- [PROVIDED DATA]:
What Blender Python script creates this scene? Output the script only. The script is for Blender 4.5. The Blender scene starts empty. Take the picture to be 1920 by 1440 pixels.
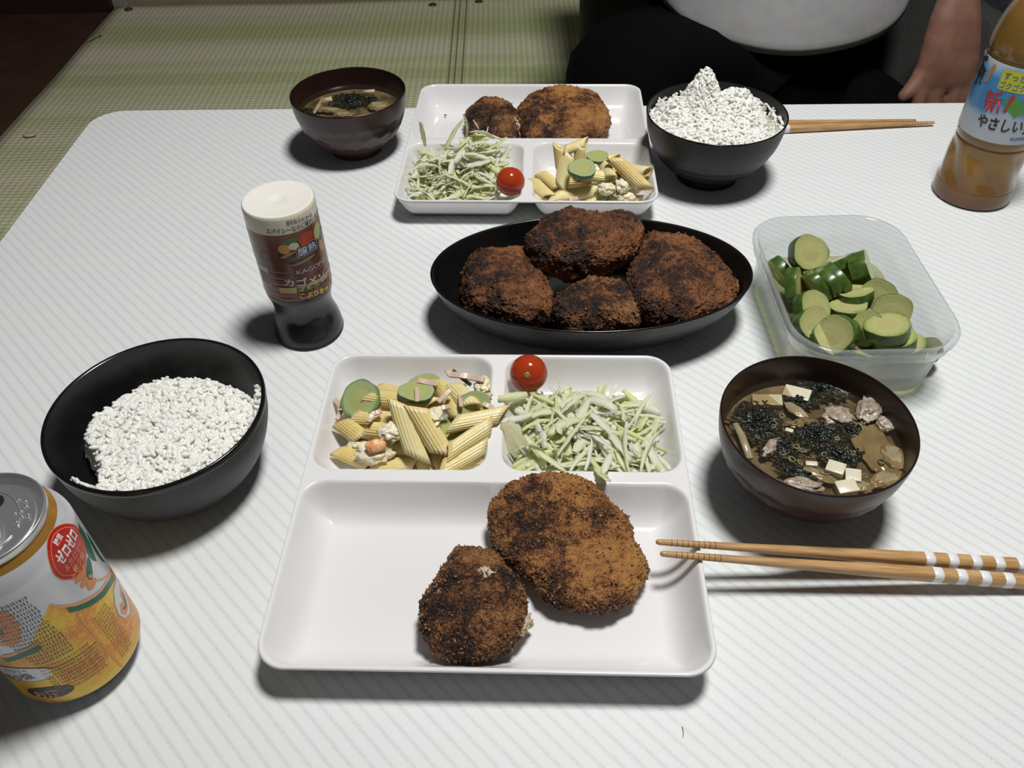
import bpy, bmesh, math, random
import numpy as np
from math import sin, cos, pi, radians, sqrt, atan2, exp
from mathutils import Vector, Matrix, noise

random.seed(7)
scn = bpy.context.scene
COL = scn.collection

# ------------------------------------------------------------------ camera
CAM_F, CAM_P, CAM_R, CAM_H = 1537.86, 0.77431393, -0.02230555, 0.43
_f = Vector((0, cos(CAM_P), -sin(CAM_P)))
_u = Vector((0, sin(CAM_P), cos(CAM_P)))
_x = Vector((1, 0, 0))
CX = cos(CAM_R) * _x + sin(CAM_R) * _u
CU = -sin(CAM_R) * _x + cos(CAM_R) * _u
cam_data = bpy.data.cameras.new('camera')
cam = bpy.data.objects.new('camera', cam_data)
COL.objects.link(cam)
M = Matrix((( CX.x, CU.x, -_f.x, 0), (CX.y, CU.y, -_f.y, 0), (CX.z, CU.z, -_f.z, CAM_H), (0, 0, 0, 1)))
cam.matrix_world = M
cam_data.sensor_width = 36
cam_data.lens = CAM_F / 1920 * 36
cam_data.clip_start = 0.02
scn.camera = cam

# ------------------------------------------------------------------ world, lamp, exposure
world = bpy.data.worlds.new('room_light')
scn.world = world
world.use_nodes = True
world.node_tree.nodes['Background'].inputs[0].default_value = (0.92, 0.95, 1.0, 1)
world.node_tree.nodes['Background'].inputs[1].default_value = 0.038
ld = bpy.data.lights.new('ceiling_lamp_light', 'AREA')
ld.shape = 'DISK'
ld.size = 0.30
ld.energy = 23.5
ld.color = (1.0, 0.992, 0.975)
lo = bpy.data.objects.new('ceiling_lamp_light', ld)
lo.location = (0.24, 0.50, 1.50)
COL.objects.link(lo)
scn.view_settings.view_transform = 'Standard'
scn.view_settings.look = 'None'
scn.view_settings.gamma = 1
scn.view_settings.use_curve_mapping = False
scn.view_settings.exposure = 0.0

# ------------------------------------------------------------------ helpers
def at(px, py, z=0.0):
    """point of the photograph on the horizontal plane at height z"""
    d = _f + CX * ((px - 960) / CAM_F) - CU * ((py - 720) / CAM_F)
    return Vector((0, 0, CAM_H)) + d * ((z - CAM_H) / d.z)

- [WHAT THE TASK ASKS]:
Reproduce the data word for word, excluding its pictures.

- [TASK ANSWER]:
What Blender Python script creates this scene? Output the script only. The script is for Blender 4.5. The Blender scene starts empty. Take the picture to be 1920 by 1440 pixels.
import bpy, bmesh, math, random
import numpy as np
from math import sin, cos, pi, radians, sqrt, atan2, exp
from mathutils import Vector, Matrix, noise

random.seed(7)
scn = bpy.context.scene
COL = scn.collection

# ------------------------------------------------------------------ camera
CAM_F, CAM_P, CAM_R, CAM_H = 1537.86, 0.77431393, -0.02230555, 0.43
_f = Vector((0, cos(CAM_P), -sin(CAM_P)))
_u = Vector((0, sin(CAM_P), cos(CAM_P)))
_x = Vector((1, 0, 0))
CX = cos(CAM_R) * _x + sin(CAM_R) * _u
CU = -sin(CAM_R) * _x + cos(CAM_R) * _u
cam_data = bpy.data.cameras.new('camera')
cam = bpy.data.objects.new('camera', cam_data)
COL.objects.link(cam)
M = Matrix((( CX.x, CU.x, -_f.x, 0), (CX.y, CU.y, -_f.y, 0), (CX.z, CU.z, -_f.z, CAM_H), (0, 0, 0, 1)))
cam.matrix_world = M
cam_data.sensor_width = 36
cam_data.lens = CAM_F / 1920 * 36
cam_data.clip_start = 0.02
scn.camera = cam

# ------------------------------------------------------------------ world, lamp, exposure
world = bpy.data.worlds.new('room_light')
scn.world = world
world.use_nodes = True
world.node_tree.nodes['Background'].inputs[0].default_value = (0.92, 0.95, 1.0, 1)
world.node_tree.nodes['Background'].inputs[1].default_value = 0.038
ld = bpy.data.lights.new('ceiling_lamp_light', 'AREA')
ld.shape = 'DISK'
ld.size = 0.30
ld.energy = 23.5
ld.color = (1.0, 0.992, 0.975)
lo = bpy.data.objects.new('ceiling_lamp_light', ld)
lo.location = (0.24, 0.50, 1.50)
COL.objects.link(lo)
scn.view_settings.view_transform = 'Standard'
scn.view_settings.look = 'None'
scn.view_settings.gamma = 1
scn.view_settings.use_curve_mapping = False
scn.view_settings.exposure = 0.0

# ------------------------------------------------------------------ helpers
def at(px, py, z=0.0):
    """point of the photograph on the horizontal plane at height z"""
    d = _f + CX * ((px - 960) / CAM_F) - CU * ((py - 720) / CAM_F)
    return Vector((0, 0, CAM_H)) + d * ((z - CAM_H) / d.z)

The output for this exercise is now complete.